One approach to the conversion and storage of solar energy is the direct photoelectrochemical production of hydrogen and oxygen from water using sunlight as the energy input. Building efficient architectures for this process requires interfacing high-quality semiconductors that absorb sunlight with efficient electrocatalysts that facilitate the multi-electron H2 and O2 evolution reactions. I first present our identification and mechanistic studies of Ni-Fe oxyhydroxides, which we found are the fastest known water oxidation catalysts under basic conditions when compared to other oxide-based thin films using a quantitative electrochemical-microbalance approach.1 In-situ electrical, photoelectron spectroscopy, x-ray diffraction, and electrochemical analyses on Ni1–xFexOOH films were used to conclude that the reaction mechanism relies on the local electronic structure of a Ni-O(H)-Fe active site.2 Studies of related mixed-metal oxyhydroxide catalysts revealed new fundamental activity trends for oxygen electrocatalysis in alkaline media.3
I then describe efforts to understand interfacial electron transport between such electrocatalysts and bulk semiconductors using theory and simulation,4 as well as a new dual-electrode photoelectrochemistry technique.5 We find that electrolyte-permeable redox-active catalysts such as Ni-Fe oxyhydroxides form so-called “adaptive” junctions where the effective interfacial barrier height to electron transfer depends on the charge state of the catalyst.

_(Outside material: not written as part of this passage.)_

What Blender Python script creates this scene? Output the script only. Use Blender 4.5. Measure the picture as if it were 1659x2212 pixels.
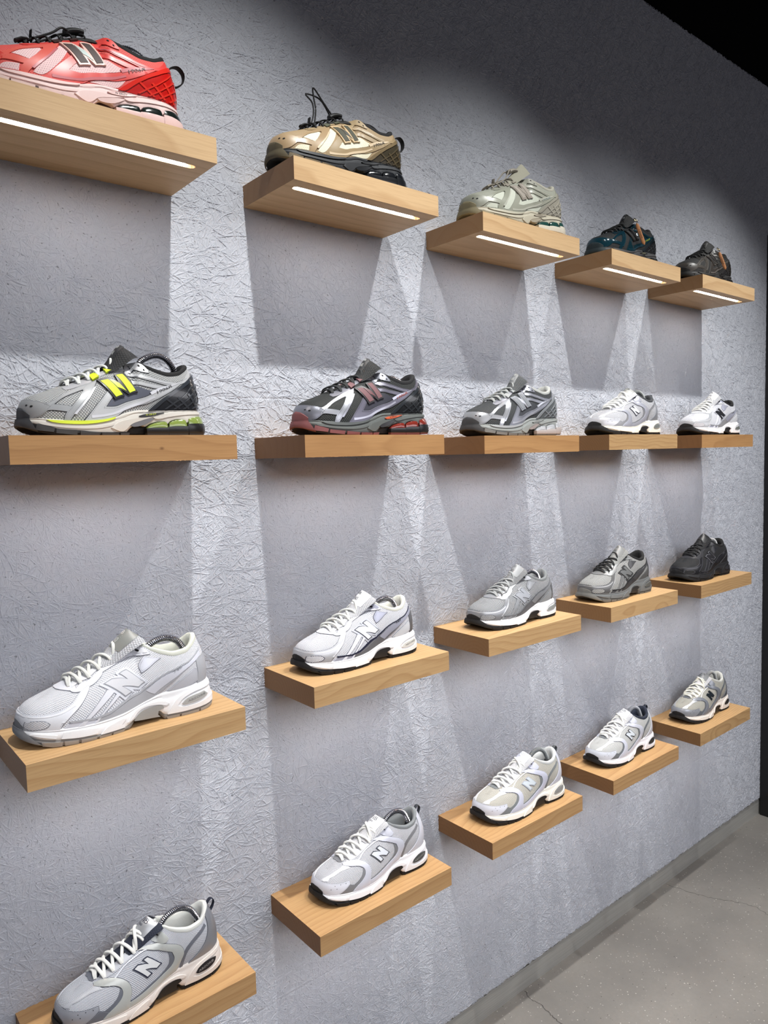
import bpy, math, random
import numpy as np
from mathutils import Vector, Matrix
from mathutils.geometry import delaunay_2d_cdt

for o in list(bpy.data.objects): bpy.data.objects.remove(o, do_unlink=True)
SC = bpy.context.scene
COL = SC.collection
random.seed(7)

# ------------------------------------------------------------------ camera, world, lights, exposure
EYE = 1.612                      # camera height above the floor
WALL = 1.3531                    # distance from the camera to the display wall
cam_data = bpy.data.cameras.new('camera'); cam = bpy.data.objects.new('camera', cam_data); COL.objects.link(cam)
cam_data.sensor_fit = 'VERTICAL'; cam_data.sensor_height = 24.0; cam_data.lens = 1573.3077 / 2212 * 24.0
cam_data.clip_start = 0.02; cam_data.clip_end = 50
r_ = Vector((0.76953397, -0.63807088, -0.02613475)); u_ = Vector((0.06886623, 0.04222974, 0.9967317)); f_ = Vector((0.63488181, 0.76881871, -0.07643876))
cam.matrix_world = Matrix(((r_.x, u_.x, -f_.x, 0), (r_.y, u_.y, -f_.y, 0), (r_.z, u_.z, -f_.z, EYE), (0, 0, 0, 1)))
SC.camera = cam

SC.view_settings.view_transform = 'Standard'; SC.view_settings.look = 'None'
SC.view_settings.gamma = 1.0; SC.view_settings.use_curve_mapping = False
SC.view_settings.exposure = -0.74

world = bpy.data.worlds.new('room_light'); SC.world = world; world.use_nodes = True
bg = world.node_tree.nodes['Background']; bg.inputs[0].default_value = (0.88, 0.86, 1.0, 1); bg.inputs[1].default_value = 0.165

def spot(x, dist, z, power, aim, color=(1, 1, .975), size=79, blend=1., rad=.020):
    d = bpy.data.lights.new('track_spotlight', 'SPOT'); d.energy = power; d.color = color
    d.spot_size = math.radians(size); d.spot_blend = blend; d.shadow_soft_size = rad
    o = bpy.data.objects.new('track_spotlight', d); COL.objects.link(o)
    o.location = (x, WALL - dist, EYE + z)
    o.rotation_euler = (Vector(aim) - o.location).to_track_quat('-Z', 'Y').to_euler()
    return o
for lx, pw in ((0.69, 250), (1.48, 200), (2.09, 85), (2.64, 200)):
    spot(lx, .90, 1.70, pw, (lx, WALL, EYE - 2.2))
FILL = bpy.data.lights.new('fill_light', 'AREA'); FILL.energy = 112; FILL.shape = 'RECTANGLE'; FILL.size = 4.5; FILL.size_y = 1.4; FILL.color = (.95, .95, 1)
ao = bpy.data.objects.new('fill_light', FILL); COL.objects.link(ao); ao.location = (1.4, -.9, 2.3); ao.rotation_euler = (math.radians(6), 0, 0)  # soft fill lamp added out of view to brighten the lower wall

# ------------------------------------------------------------------ helpers
def lin(c):
    return tuple(((v / 255) / 12.92 if v / 255 <= .04045 else ((v / 255 + .055) / 1.055) ** 2.4) for v in c)
_mats = {}
def mat(key, rgb, rough=.5, metal=0., spec=.5, coat=0., bump=0., bscale=900):
    """plain procedural surface: colour with a faint fine-grained variation"""
    k = (key, rgb, rough, metal, coat)
    if k in _mats: return _mats[k]
    m = bpy.data.materials.new(key); m.use_nodes = True; nt = m.node_tree; b = nt.nodes['Principled BSDF']
    c = lin(rgb)
    b.inputs['Roughness'].default_value = rough; b.inputs['Metallic'].default_value = metal
    b.inputs['Specular IOR Level'].default_value = spec; b.inputs['Coat Weight'].default_value = coat
    tc = nt.nodes.new('ShaderNodeTexCoord'); n = nt.nodes.new('ShaderNodeTexNoise'); n.inputs['Scale'].default_value = bscale
    nt.links.new(tc.outputs['Object'], n.inputs['Vector'])
    mx = nt.nodes.new('ShaderNodeMix'); mx.data_type = 'RGBA'; mx.inputs['A'].default_value = (*[v * .93 for v in c], 1); mx.inputs['B'].default_value = (*[min(1, v * 1.05) for v in c], 1)
    nt.links.new(n.outputs['Fac'], mx.inputs['Factor']); nt.links.new(mx.outputs['Result'], b.inputs['Base Color'])
    if bump:
        bn = nt.nodes.new('ShaderNodeBump'); bn.inputs['Strength'].default_value = bump; bn.inputs['Distance'].default_value = .0006
        nt.links.new(n.outputs['Fac'], bn.inputs['Height']); nt.links.new(bn.outputs['Normal'], b.inputs['Normal'])
    _mats[k] = m; return m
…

These results provide new insight to guide the interface design of efficient water-splitting photoelectrodes.6

(1) Trotochaud et. al. J. Am. Chem. Soc. 2012, 134, 17253.
(2) Trotochaud et. al. J. Am. Chem. Soc. 2014, 136, 6744.
(3) Burke et. al. J. Am. Chem. Soc. 2015, 137, 3638.
(4) Mills et. al. Phys. Rev. Lett. 2014, 112, 148304.
(5) Lin et. al. Nat. Mater. 2014, 13, 81.
(6) Lin et. al. J. Phys. Chem. Lett. 2015, 10.1021/acs.jpclett.5b00904, ASAP.